AVVERTENZA SU LA PRONUNZIA E LA SCRITTURA DEL DIALETTO ABRUZZESE
Chi fa, come il nostro Finamore e altri specialisti di studi dialettali, opera filologica, e scrive per i dotti, s'intende che adoperi la scrittura fonetica:[1] ma chi scrive per il pubblico e vuol esser letto dal pubblico, bisogna che si discosti il meno possibile dalla scrittura volgare della lingua, con cui il dialetto ha comuni quasi tutte le radicali e i temi.
Io perciò ho conservato, fin dove ho potuto, le forme etimlogiche, e ho scritto, per es. lu monte lampïave anzichè lu monde lambïave; e quante suone (quanti suoni) e quande suone (allorchè suoni), ecc.

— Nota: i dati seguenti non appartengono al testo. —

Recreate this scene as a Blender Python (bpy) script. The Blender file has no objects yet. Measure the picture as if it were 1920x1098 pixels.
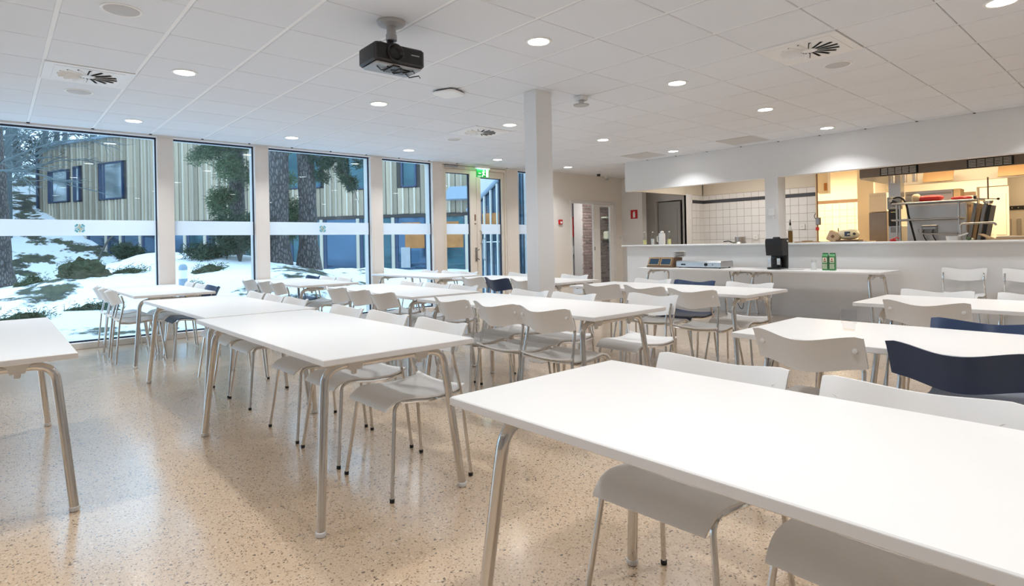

Per la pronunzia bastano al lettore non abruzzese le poche regole seguenti.
Le lettere p, s, t, c.
Comunemente
p, preceduto da m, si pronunzia b, per es. lu campe (il campo) si legge lu cambe, ecc.
s, t, preceduti da n, si pronunziano rispettivamente z e d, per es. la cunsèrve (la conserva) si legge la cunzèrve; lu vènte (il vento) si legge lu vènde; nen sî bbone (non sei buono), si legge nen zî bbone, ecc.
c, preceduto da n, dai piú si pronunzia g, per es. 'ncòlle (addosso) si legge 'ngòlle; 'n cape (in capo), 'n gape; nen cî bbone (non sei buono), nen gî bbone, ecc.
Scriviamo secondo la pronunzia solamente quelle parole che in bocca al popolo hanno subito tali mutamenti da perdere, se riprodotte nella forma etimologica, la loro fisonomia dialettale, per es. lu 'mbèrne (l'inferno); 'mbónne' (infondere: bagnare); 'mbusse (infuso: bagnato); 'm mócche (in bocca); lu cumbètte (il confetto); ecc.
- ↑ Si veda la pregevole opera: |Vocabolario|dell'Uso Abruzzese|compilato da|Gennaro Finamore|Seconda Edizione|Città di Castello|Tipografia dello Stabilimento S. Lapi|1893.